IMAGE CREDIT: Mel Hayes Music
Frankie Says, live@Castle Inn, Pevensey Bay, Saturday 25 February
The music of the eighties is an acquired taste, but without question, as we witness Marc Almond playing out the Andrew Marr Show this morning (Sunday 26 February), it could be argued that as well as waving goodbye, we are saying hello again to an era that is being re-evaluated. Perhaps like wine some of the sounds are maturing with age.—Bay Life, 26 February 2017
Take away the backdrop of those videos with Rio dancing on the sand and the tunes still stand up, representative of an age of great change. The band, Frankie Says, at the Castle Inn Live, last night (Saturday 25 February), represented that spirit well.
From the sixties to Rag n Bone Man there was a period in between somewhere in which people identified that the times they were a changing, and that period was the eighties. There is even an argument that you can find the first moves towards Brexit in the Sounds of the Eighties if you listen hard enough.
At Live Aid we remember Queen, but we also remember David Bowie, with perhaps the seminal version of Heroes that is still a soundtrack to our lives now. No-one could argue, in spite of the fact that Bowie was a child of the sixties, that his music did not shift and shine a light on the changing times in which we live.

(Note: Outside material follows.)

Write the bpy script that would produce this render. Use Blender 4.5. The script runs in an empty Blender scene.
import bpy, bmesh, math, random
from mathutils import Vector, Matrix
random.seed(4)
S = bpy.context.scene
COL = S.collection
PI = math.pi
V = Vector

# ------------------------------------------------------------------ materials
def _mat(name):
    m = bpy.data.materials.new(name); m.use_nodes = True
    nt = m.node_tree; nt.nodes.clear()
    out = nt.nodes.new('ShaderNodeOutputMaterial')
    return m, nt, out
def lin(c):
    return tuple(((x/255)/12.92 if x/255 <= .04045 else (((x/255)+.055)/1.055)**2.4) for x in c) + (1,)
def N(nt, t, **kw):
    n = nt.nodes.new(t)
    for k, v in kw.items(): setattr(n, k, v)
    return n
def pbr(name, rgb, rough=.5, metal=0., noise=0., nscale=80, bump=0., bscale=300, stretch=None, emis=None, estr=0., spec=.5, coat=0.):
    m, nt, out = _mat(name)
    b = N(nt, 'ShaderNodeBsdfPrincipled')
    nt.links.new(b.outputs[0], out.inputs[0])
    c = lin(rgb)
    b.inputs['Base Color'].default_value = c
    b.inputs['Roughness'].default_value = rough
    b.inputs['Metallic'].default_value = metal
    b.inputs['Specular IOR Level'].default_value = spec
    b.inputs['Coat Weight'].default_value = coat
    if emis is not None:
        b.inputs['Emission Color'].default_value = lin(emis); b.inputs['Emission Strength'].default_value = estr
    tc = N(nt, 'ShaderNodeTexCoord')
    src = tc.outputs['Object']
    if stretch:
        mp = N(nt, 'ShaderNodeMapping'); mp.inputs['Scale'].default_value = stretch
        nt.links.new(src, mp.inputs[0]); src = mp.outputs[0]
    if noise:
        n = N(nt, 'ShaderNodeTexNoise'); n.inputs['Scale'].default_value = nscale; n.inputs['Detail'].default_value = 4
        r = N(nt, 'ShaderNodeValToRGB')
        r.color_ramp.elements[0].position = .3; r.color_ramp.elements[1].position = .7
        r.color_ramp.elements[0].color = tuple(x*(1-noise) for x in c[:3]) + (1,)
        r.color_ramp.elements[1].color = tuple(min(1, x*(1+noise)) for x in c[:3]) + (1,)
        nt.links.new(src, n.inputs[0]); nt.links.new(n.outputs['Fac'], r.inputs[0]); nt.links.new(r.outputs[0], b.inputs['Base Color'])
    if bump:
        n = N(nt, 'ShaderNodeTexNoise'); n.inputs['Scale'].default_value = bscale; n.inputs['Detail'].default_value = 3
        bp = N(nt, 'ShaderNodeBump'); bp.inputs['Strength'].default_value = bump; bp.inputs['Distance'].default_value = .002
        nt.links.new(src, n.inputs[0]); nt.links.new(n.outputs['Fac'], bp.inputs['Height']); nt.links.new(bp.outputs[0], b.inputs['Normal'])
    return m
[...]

Capturing that sound and style and the groove that the music of the eighties represents, is more difficult to do honestly for any band than is immediately obvious. So easy for any band to pay tribute, but acts can easily become pantomime.
What is good about Frankie Says is the honesty and the fact that as well as believing in the music, they can play the sounds from inside the groove.
From the opening number, Sledgehammer by Peter Gabriel, it was obvious that like the BBC we were in for a night of education and well as entertainment.
Wiry lead singer, Karl Jenner, who looks a lean 23, but we were reliably informed is in fact 34, stabbed at the audience as he got the first set off the ground.
His excitement, energy and enthusiasm, as well as a voice that is well pitched to the sounds of the eighties, connected with the small crowd that was gathered at the Castle Inn from the moment that he took to the ad hoc stage inside the pub. Frankie Says works because the music is well worked out, the band tight and musically crafted with skill.
As we moved through the eighties in a nicely chosen playlist, we got to 1987 and a version of Faith by George Michael, which for me was both an honest rendition and an offer of something that respected George Michael and the eighties with one of the finest moments.
Throughout, Karl Jenner kept stabbing to the audience like a tuning fork, in perfect time with the eighties, in the groove throughout, backed by the very able band.
Nice to see the generations represented as well in the Saturday Night Live crowd at the Castle Inn. Men in their sixties proudly upright in neatly buttoned shirts, with a twist of Ben Sherman, two couples getting into the groove dancing at the front, tables with a good knot of Beachlanders and people from out of town, along with the regular Saturday Night Live crowd. Interesting to see families that bridged the generations all out together smiling, nodding their heads in time to the conversation across the generations..
The Castle Inn Live Entertainments Saturday Night is perhaps an expression of the best atmosphere and community strength of the small community of Pevensey Bay.
Something to do with celebration and recognition of the individual and collective spirit of the place, no better way to do that than in the company of a band that could turn on, tune in and keep the Faith with George Michael. The Castle Inn Public House in Pevensey Bay can trace roots back in history as a public house, and we assume, a live music venue something like 300 years.
Frankie Says is a good band tuned into the eighties in a way that is just right for the occasion. The band is a credit to the Mel Hayes management team, that puts on a series of local acts that all appear to be of the same standard and calibre.
A good night, maybe not Frankie Goes to Hollywood, more Frankie Goes to Ethel Wood, but anyone that knows the history and legacy of local community activist Ethel Wood will see a sense of connection in the values that she promoted and the continuation of those community values in events like Saturday Night Live at the Castle Inn.
Outside the music carried and held in the air shaped into some kind of musical focal point.
In the post-truth, pre-Brexit world of Donald Trump and in the lee of the British by-elections that may have shifted 80 years of history, it is still possible, to the well timed sound and strains of Tainted Love, still, to feel part of a small community celebration of some description.
They cranked up into Bowie and Let’s Dance. Perhaps in spite of the times in which we live, we can still be heroes, just for one day.
Credit to the Castle Inn staff for putting on another good Saturday Night Live at the Castle Inn, to the Mel Hayes Management team and to Frankie Says for putting on a good night and capturing well, with honesty, the spirit of the Eighties.